ISLAMABAD, Jan 14: Dr Akhtar Hasan Khan, former secretary, Planning and an eminent economist, speaking at the meeting of Pakistan Society of Development Economics here on Tuesday, urged the government to remove PSO, OGDC, PTCL, HBL and NBP from the list of privatization in order to avoid a disaster for the national interest.

In a well-researched paper presented on the second day of PSDE meeting, he warned that the privatization of these enterprises would be strategically dangerous and economically unjustifiable. “If we go along with the announced paced of privatization, our economy, which is already in recession, will suffer and we will lose our economic sovereignty,” he warned.

Moreover, he feared, IMF would demand to privatize Mangla and Tarbela dams, which would bring an utter ruin to the economy.

Stating that he was not against privatisation per se, Dr Khan said Pakistan should have followed the examples of UK and China’s and, instead of undertaking sweeping tides of privatisation conducted in a non-transparent manner, detrimental to national interest, we should have rather lured private investors to set up new industry which would have gradually reduced the size of public sector enterprises.

During the first tide of privatization conducted in 1992-94, 83 units were privatized. Out of these, only 22pc were performing better than in the pre-privatisation period, 44pc approximately the same and 34pc worse than before, according to a study of Asian Development Bank.

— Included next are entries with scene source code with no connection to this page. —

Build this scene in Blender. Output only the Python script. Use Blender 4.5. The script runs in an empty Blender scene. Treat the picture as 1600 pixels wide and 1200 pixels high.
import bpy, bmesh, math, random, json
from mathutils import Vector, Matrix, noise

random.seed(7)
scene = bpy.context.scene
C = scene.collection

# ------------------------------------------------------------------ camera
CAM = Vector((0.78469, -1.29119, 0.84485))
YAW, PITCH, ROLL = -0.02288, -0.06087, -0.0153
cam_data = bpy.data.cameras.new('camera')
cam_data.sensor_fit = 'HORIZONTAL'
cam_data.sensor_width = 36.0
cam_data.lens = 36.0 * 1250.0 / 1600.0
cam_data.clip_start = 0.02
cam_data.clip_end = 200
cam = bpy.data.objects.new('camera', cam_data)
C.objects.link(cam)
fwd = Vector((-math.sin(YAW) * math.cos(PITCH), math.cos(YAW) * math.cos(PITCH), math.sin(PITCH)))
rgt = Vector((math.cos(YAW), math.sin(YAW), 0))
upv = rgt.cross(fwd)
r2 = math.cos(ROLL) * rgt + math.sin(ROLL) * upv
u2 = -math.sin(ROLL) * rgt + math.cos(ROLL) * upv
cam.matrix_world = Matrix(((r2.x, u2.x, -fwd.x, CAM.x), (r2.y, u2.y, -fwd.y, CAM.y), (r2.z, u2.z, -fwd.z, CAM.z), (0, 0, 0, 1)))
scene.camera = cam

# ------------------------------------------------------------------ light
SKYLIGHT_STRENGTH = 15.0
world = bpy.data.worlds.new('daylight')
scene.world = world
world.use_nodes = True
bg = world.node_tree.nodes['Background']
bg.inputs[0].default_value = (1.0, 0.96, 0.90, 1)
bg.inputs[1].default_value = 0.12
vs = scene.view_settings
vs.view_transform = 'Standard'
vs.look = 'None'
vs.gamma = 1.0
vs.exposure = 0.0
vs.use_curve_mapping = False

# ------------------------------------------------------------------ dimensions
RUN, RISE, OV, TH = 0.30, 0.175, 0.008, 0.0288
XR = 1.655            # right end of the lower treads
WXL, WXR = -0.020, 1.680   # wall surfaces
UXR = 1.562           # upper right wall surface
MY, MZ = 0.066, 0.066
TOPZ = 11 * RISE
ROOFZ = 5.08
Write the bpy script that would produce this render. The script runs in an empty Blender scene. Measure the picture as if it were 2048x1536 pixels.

Dr Khan’s paper included the list of 20 units which were closed, playing havoc with the national economy. In the wake of first phase of privatization, the GDP growth rate plummeted from 6pc of 1980s to around 4pc. Among various reasons for closure of units, the main was the failure to check the creditworthiness of the purchaser, he remarked.

All the three units given to Schon group were closed. Moreover, they did not pay even the first instalment. “Messrs Saeed Qadir and Sartaj Aziz owe an explanation to the nation for the unwarranted favour shown to Schon Group and also to Tawakkil Group, if we do not doubt their integrity, to say the least,” remarked Dr Khan.

Of three privatized banks, MCB and ABL are reported to be running better. Nevertheless, the latest figures relating to the first six months of 2002 reveal that the profit declared by them was lower than that of the Habib Bank. The third privatized financial unit, Bankers Equity has since collapsed.

Turning next to the second tide of privatization conducted from July 15, 2001 to October 15, 2002, he noted that (1) sale was that of GoP “Working Interest” in six oil concessions, (2) sale of 51pc GoP stake in UBL, (3) sale of Pak Saudi Fertilizer Ltd., and (4) two capital market transactions amounting to Rs13.6 billion.

Intriguing part is that out of Rs 19.6 billion worth of privatized transactions carried out during this period, transactions worth Rs 15 billion were conducted in the last 3.5 months before handing over power to the elected representatives. This was pushed by IMF as the privatisation of all programmed public assets was part of the undertaking given to it for its latest financing facility. The name given to this “facility”, ironically enough, was “Poverty Reduction and Growth Facility”.

As a result of surrender of its working interest in oil companies, GoP lost its ability to keep watch over the quantity of oil extracted by private oil companies.

Pakistan suffered a loss of Rs17.65 billion in the sale of UBL, he observed, explaining that the government had earlier spent Rs30 billion on “structuring”. But then it was sold to Abu Dhabi and Best Way Group just a week before the national elections.

Instead of learning from our previous privatisation, the former Planning Secretary said, the government now intended to privatize major assets like PSO, OGDC, PTCL, HBL and NBP, which were highly profitable organisations. Their total profits jumped from over Rs37 billion in 2000-01 to nearly Rs39 billion in 2001-02.

As Pakistan’s largest corporate unit mentioned in Asia’s leading 500 enterprises, PSO is in competition with other foreign companies, Shell and Caltex. “If we sell PSO, foreign companies can throttle oil supply in time of emergency. Hence both economic and strategic considerations demand that PSO should not be privatized,” Dr Khan remarked.

He also opposed privatisation of HBL and NBP, fearing that it would sap the government’s ability to realise national socio- economic goals particularly in the context of advancing credit to small borrowers.